夏へ帰る。
夏の帰省は、チケット予約のタイミングが難しい。
早めに確保しておけば安心なのだが、あまり早く取りすぎると、台風とぶつからないか、災害などで運休にならないか、心配しながら過ごす時間が長くなって、落ち着かない。7月半ばから始まるこのソワソワは、たいてい仕事の忙しさと重なることになっていて、疲労や眠気、あるいは変な高揚感がピークに達した瞬間、「そうだ、予約しよう」と急に解決することが多い。わかりやすすぎる現実逃避。ちなみに今年は、どうしようもない悔しさに歯を食いしばりながらの帰宅途中に予約した。景色が好きなほうの窓側の席が無事取れたことがわかると、不思議と心が静かになって、からだの力がぬけた。もうすぐ帰れる。がんばれ、私。

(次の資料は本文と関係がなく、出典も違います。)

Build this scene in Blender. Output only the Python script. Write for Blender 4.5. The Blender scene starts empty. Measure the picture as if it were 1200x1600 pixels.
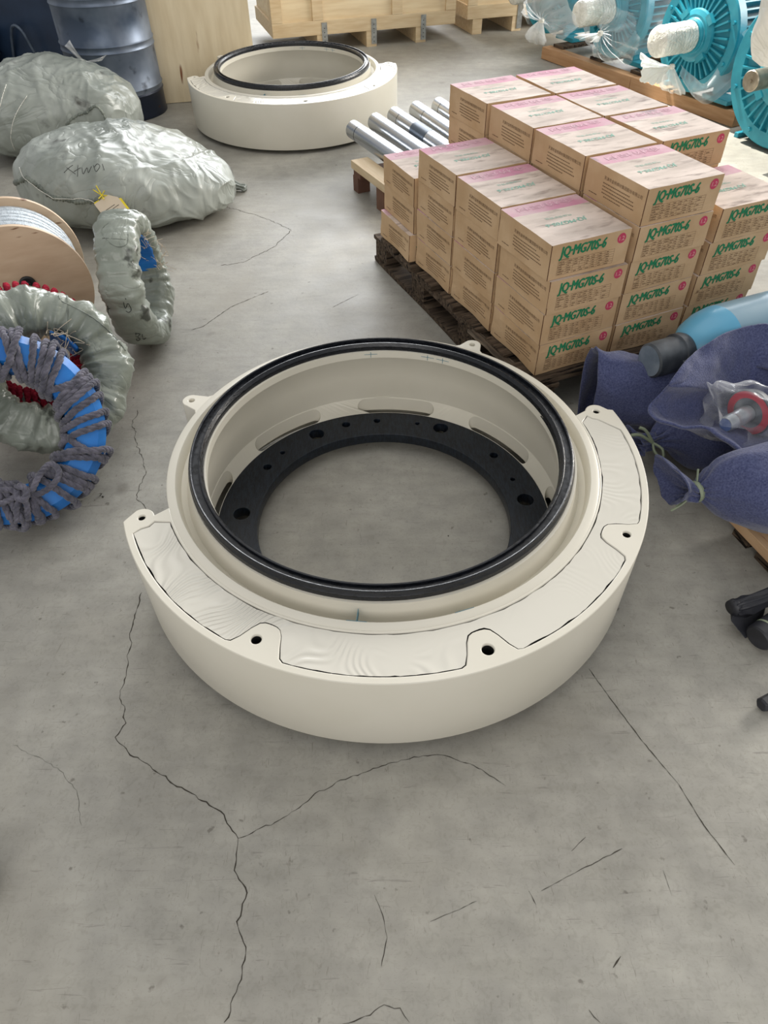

今年の暑さは強烈で、新幹線に乗車した時点ですでに汗だくだった。いつもは景色が郊外に変わるまで待つのだが、今回はとても無理。発車と同時に缶ビールを開けていた。
汗がひいていくにつれ、気分もだんだんと帰省モードになっていく。歯ブラシと化粧水を忘れたことに気づいた。ちょっと疲れてるのかな、私。
天むすを買った後に見つけたシュウマイと唐揚げがとてもおいしそうで、うっかりどちらも買ってしまった。こんなに食べられないし、そもそも車内ではにおいが強すぎて開けられないのに、なにやってんだ。やっぱり疲れてるんだな。実家へのおみやげにした。
両親に会うのは三ヶ月ぶり。家の前で待っている母と、居間で出迎える父と。少しずつ老いながらも、元気でいてくれるのが有り難い。父が唐揚げを喜んでくれたのでよかった。
家の畑で採れたインゲンとオクラを、母が天ぷらにしてくれた。形はふぞろいで不格好だが、色が鮮やかで見るからに新鮮。ほおばれば、濃くて力強い味と香りが口いっぱいに広がる。おいしいなあ。私なりにあれこれがんばってみたここ数ヶ月よりも、この一口のほうがはるかに豊かで、深くて、尊いと思った。おいしすぎて、涙が出てきた。そうとう疲れて弱ってたのかな、私。
広い空、山と海、父と母。六十代で地方移住した両親が住む家は、私にとって懐かしい実家ではなく、日常ではない。その日常とは違う場所と時間に身を置くと、自分が普段どんな日常を過ごしていたのかがよく見えてくる。
この両親のもとでどんなふうに育ったか、どんな大人になりたかったか、昔のことをだんだんと思い出していく。そして、自分が今、本当はどんなふうに生きたいと思っているのか、少しだけど気づかされる。帰省には、そんな意義もあったりするのかもしれない。いや、ないかもしれないな。
帰る場所があって、よかった。
帰る場所をつくってくれる父と母がいて、よかった。
二次会のハイボールを飲みながらそんなことを考えた、帰省一日目の夜だった。